In footage of the incident seen by The Canary, hounds go into cry along a hedgerow. A horn call resembling “doubling the horn“, which is used to encourage hounds after a fox has been disturbed, is then heard multiple times. Several seconds later, a horn call similar to “the kill“, which is made when “hounds have caught and killed their quarry”, rings out. And after that, a male voice shouts “break him up”, which the video says is a signal to eat the remains. The video then shows members of the hunt passing a full bin bag between themselves before taking it away.

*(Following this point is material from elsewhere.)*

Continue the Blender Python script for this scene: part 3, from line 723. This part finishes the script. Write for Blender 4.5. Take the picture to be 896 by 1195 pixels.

This happened during cubbing season when young hounds are trained to kill fox cubs.

Dead for days

The press release also said that, in his defence, Williams claimed:

hounds had gone off on a trail (of which no evidence has been provided) and he realised that they were spending time within the hedge. He claims to have realised that there was a fox in the hedge but that it was obvious that it had been dead for several days so he allowed them to have it and encouraged hounds to tear the body up.

Three Counties Hunt Saboteurs said neither it nor the police believed the fox had already been dead for several days.

However, to prove guilt under the Hunting Act, a prosecutor must show that a huntsman intended to kill a mammal such as a fox. This resulted from a 2009 case in which the High Court decided the act of “searching” for mammals wasn’t illegal.

As a result, despite no evidence of trail hunting, the CPS wasn’t confident in Williams’ intention.

Ban all hunting. Now.

The Hunting Act was brought in by Tony Blair‘s Labour government. In his 2010 memoir A Journey, the former prime minister admitted sabotaging the law and telling then-minister of state Hazel Blears to “steer police away from enforcing the law”. The outcome has been an uphill struggle for anti-hunting activists and the police to successfully prosecute hunters.

What these two cases show is that the wording of the law makes it nearly impossible to prove illegal hunting. Even hunters in traditional costume, with a pack of hounds, intentionally moving through habitats native to foxes, hare and deer – and then chasing those animals – isn’t enough to prove illegal hunting. That’s why a total ban on hunting, which stops hounds and hunters going near those creatures, must happen now.